Secondly, when analysing the level of support for a government. When I analysed how the declining major party vote meant that the primary vote for each majority government has been shrinking, I needed to look at the whole Coalition. The Liberal Party doesn’t win government on its own, so you need to include all of the votes for all of those parties.

I have been critical of how our electoral system has translated a 33% primary vote into a majority of seats and thus a single party majority government. I had the same criticism for recent Coalition governments too, and I think the solution is proportional representation. But there has been some more opportunistic and hypocritical chatter from the right trying to argue that it’s somehow unfair for Labor to win an election while the Coalition has polled about 3% more on the primary vote, and this has sometimes tied into an argument that First Past the Post would be a fairer system. This argument is nonsense: neither party should be winning sole power on the votes they’re getting now, it’s not just a criticism of Labor.

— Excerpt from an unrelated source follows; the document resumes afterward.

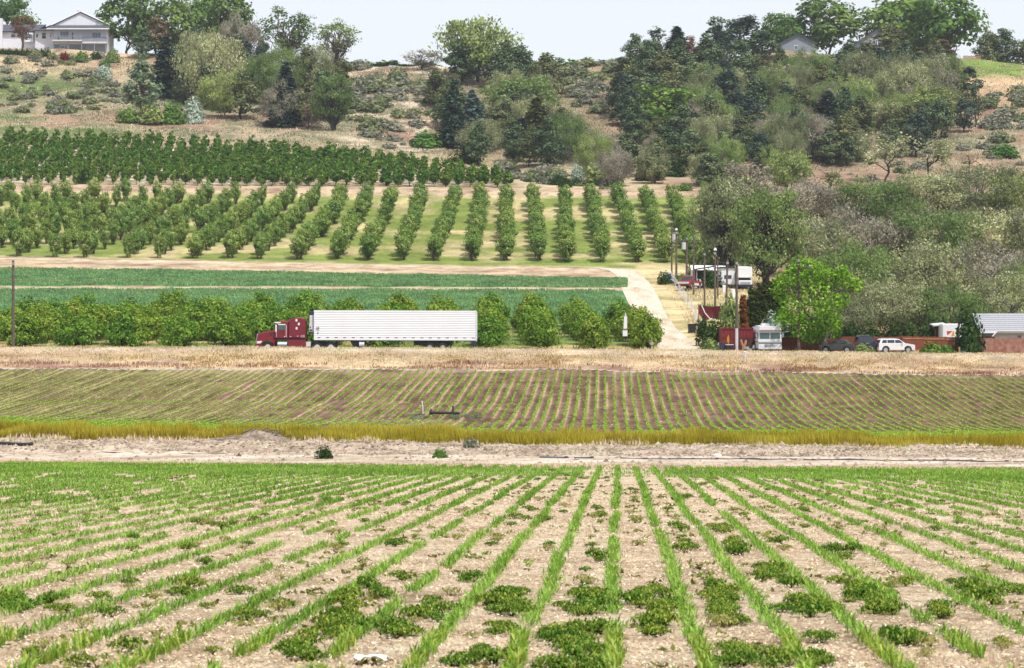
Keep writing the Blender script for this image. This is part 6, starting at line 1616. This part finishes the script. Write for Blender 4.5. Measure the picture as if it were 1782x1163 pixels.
# ---- things up the drive
D = 350.; s = F / D
p = gz(1284, D); r = empty("motorhome", p, "white camper with overhanging cab and dark bumper between tall dark trunks", "motorhome")
zq = lambda py: (CY - py) / s - p[2]
W = 25 / s
MB().box(0, W, 0.0, 3.0, zq(483.5), zq(464), .1).build("overcab", M["white"], r)
MB().box(0, W, 1.2, 7.0, .5, zq(465.5), .1).build("body", M["white"], r)
MB().add([(.1, .15, zq(488)), (W - .1, .15, zq(488)), (W - .2, 1.0, zq(483.7)), (.2, 1.0, zq(483.7))], [(0, 1, 2, 3)]).build("windshield", M["dglass"], r)
MB().box(.08, W - .08, -.6, 1.2, .55, zq(488.2), .1).build("hood", M["white"], r)
MB().box(0, W, -.72, -.6, .3, .58, .03).build("bumper", M["darkblue"], r)
MB().box(.3, W - .3, -.63, -.6, .65, .95).build("grille", M["grey"], r)
for x in (.05, W - .3):
    for y in (.1, 5.2): MB().cyl((x, y, .36), (x + .24, y, .36), .36, 14).build("wheel", M["tyre"], r)
p = gz(1205, 366); r = empty("mobile_home", p, "long white mobile home with pale roof behind the carport", "mobile home")
s = F / 366.; zq = lambda py: (CY - py) / s - p[2]
MB().box(0, 4.6, 0, 3.5, .3, zq(470)).build("wall", M["white"], r)
MB().slab([(-.2, -.3, zq(470)), (4.8, -.3, zq(471)), (4.8, 1.8, zq(462)), (-.2, 1.8, zq(461))], .1).slab([(-.2, 1.82, zq(461)), (4.8, 1.82, zq(462)), (4.8, 3.9, zq(470)), (-.2, 3.9, zq(470))], .1).build("roof", M["trim"], r)
for x in (.7, 2.6):
    w_ = MB().box(x, x + .9, -.04, 0, 1.0, 1.8).build("window", M["trim"], r); MB().box(x + .07, x + .83, -.055, -.04, 1.07, 1.73).build("pane", M["dglass"], w_)
p = gz(1254, 352); s = F / 352.; r = empty("travel_trailer", p, "tall white travel trailer beside the overcab camper", "trailer")
zq = lambda py: (CY - py) / s - p[2]
MB().box(0, 2.0, 0, 6.0, .45, zq(466), .12).build("body", M["white"], r)
MB().box(.5, 1.5, -.03, 0, 1.3, 1.8).build("window", M["dglass"], r)
MB().box(-.1, 2.1, -.2, 6.1, zq(466) + .02, zq(464.5)).build("roof", M["brown"], r)
for x in (.1, 1.7): MB().cyl((x, 3, .36), (x + .2, 3, .36), .36, 14).build("wheel", M["tyre"], r)
MB().tubes([(1, -.8, .5), (1, 0.2, .55)], .06).build("tow_bar", M["black"], r)
p = gz(1211, 359); r = empty("carport", p, "dark flat-roofed carport over the white car", "carport")
MB().slab([(-.2, -1.2, 2.25), (2.6, -1.2, 2.7), (2.6, 3.0, 2.8), (-.2, 3.0, 2.35)], .14).build("roof", M["black"], r)
for x in (0, 2.45):
    for y in (-1, 2.8): MB().box(x, x + .1, y, y + .1, -.2, 2.3).build("post", M["grey"], r)
MB().box(0, 2.5, 3.0, 3.1, 0, 2.2).build("wall", M["brown"], r)
for px, D, h, w, lab in ((1261, 344, 1.05, .55, "white fridge standing before the tall white travel trailer"), (1275.5, 336, 1.2, .55, "white round-topped tank nearest the leaning grey pole")):
    p = gz(px, D); r = empty("water_tank" if "tank" in lab else "old_fridge", p, lab, "tank" if "tank" in lab else "fridge")
    if "tank" in lab:
        MB().cyl((0, 0, 0), (0, 0, h), w / 2, 16).build("tank", M["white"], r); MB().cyl((0, 0, h), (0, 0, h + .1), w / 2, 16, w / 5).build("cap", M["lgrey"], r)
    else:
        MB().box(-w / 2, w / 2, -.3, .3, 0, h, .03).build("cabinet", M["white"], r); MB().box(-w / 2 + .02, w / 2 - .02, -.34, -.3, .05, h * .62).build("door", M["white"], r)
        MB().box(-w / 2 + .02, w / 2 - .02, -.34, -.3, h * .66, h - .03).build("door", M["white"], r); MB().box(w / 2 - .1, w / 2 - .06, -.38, -.34, h * .4, h * .6).build("handle", M["chrome"], r)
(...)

Some have tried to suggest that the Coalition should fairly be compared to Labor and the Greens, but I don’t think that makes sense. Labor and the Greens run against each other across the country, and have completely separate identities. They also don’t have any kind of coalition partnership, let alone the kind of permanent alliance that exists on the right wing.

And Labor is winning government in its own right, without Greens seats, which is not how things work for the Liberal Party, whether you mean just the party that exists distinct from the Nationals in five states and a territory, or if you also include the Liberals in Queensland. It’s not Labor and the Greens forming government, it’s just Labor on their own.

If people want to propose a different method of analysis, they need to justify why it makes sense. Wanting to make Labor’s electoral statistics look better is not a good reason.